Did you know the elephants at Melbourne Zoo are frolicking in recycled water, processed through an onsite plant?
It’s just one of the ways Zoos Victoria, which also manages Healesville Sanctuary and Werribee Open Range Zoo, is making waves in the ways they make every drop count.
Melbourne Zoo’s Acting Sustainability Supervisor and Environmental manager Ben Zarb says water and waste management is a vital part of their work. Water is an essential resource for sustaining life, and the zoos have a lot of different forms of life to sustain!
Pioneers in multiple conservation projects, Melbourne Zoo’s Sustainability team are responsible for the Zoo’s Water and Waste Management. This includes running a Water Recycling Plant, operating several aquatic life support systems, irrigation control, managing a multi-use recycling facility and on-and-off-site waste collection from all three Zoos.
Zoos Victoria promotes an understanding of the relationship between clean water and thriving ecological environments.

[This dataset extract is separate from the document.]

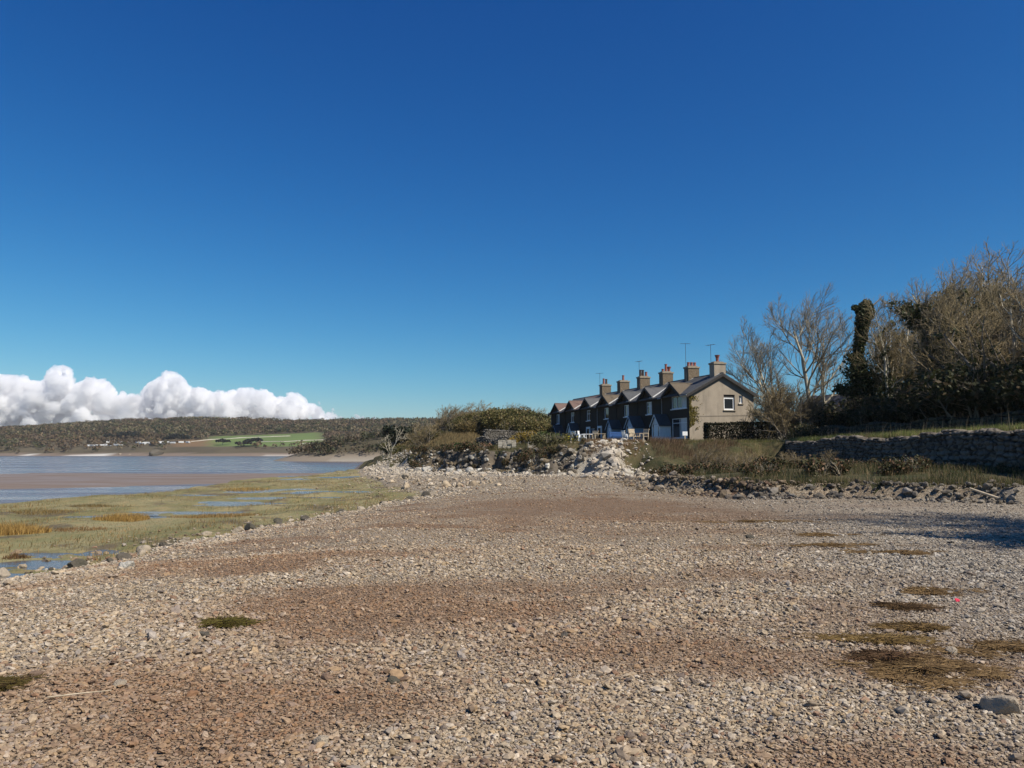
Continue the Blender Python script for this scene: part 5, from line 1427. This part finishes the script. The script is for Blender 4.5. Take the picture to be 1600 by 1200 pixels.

Water is a significant focus for Zoos Victoria as a whole. By greatly reducing how much water Melbourne Zoo actually uses the sustainability team ensures no drop goes to waste. The Zoo recycles backwash water through the water recycling plant, rather than discharging it through trade waste. Stormwater runoff, animal exhibit washdown water and animal pool water are contained on site instead of being discharged off-site.
The Water recycled through the state-of-the-art on-site recycling plant is high quality, – suitable for use in irrigation of the Zoo’s gardens and the refilling of the elephant pools, hippo ponds, Orangutan moat, the lakes and many other water bodies throughout the Zoo. The recycled water replaces about 50% of the drinkable water formerly used to water the gardens.
Not just that, but producing recycled water costs approximately half the price of drinking water. Saving water is a group effort that reaps greater results the more we do individually.
“It’s really the small things that add up when lots of people are participating – so having short showers, using water-saving showerheads, installing rainwater tanks at home, diverting washing machine water to lawns where possible, watering gardens in the evening during summer, planting native plants in your garden, all the little things add up to big water savings,” Ben says.
Visitors to the Zoo can peek through the windows of the water recycling plant and learn a little more about how it operates.
Victoria’s Zoos are the first in Mainland Australia to be powered by 100% renewable energy with Melbourne Zoo being the world’s first carbon-neutral Zoo.
They are industry leaders in water and waste management with the water recycling plant saving at least 100 megalitres each year, that’s the equivalent of 40 Olympic size pools!
Fighting animal extinction is a priority mission of Zoos Victoria.
“At the risk of being all doom and gloomy… water is our most precious resource on earth, humans require clean water for survival, our flora and fauna also do. Here at Melbourne Zoo, we are committed to protecting as much wildlife as possible and often a big part of that is protecting their habitat.”
Zoos Victoria takes a rounded approach to maintaining and preserving our ecosystem, using renewable energy, reducing landfill waste and keeping water efficiency and management at the centre of it all.
“We strive to educate and influence in the sustainability and conservation space; we’re committed to protecting our habitat and wildlife with water playing a big part of that.” Ben says.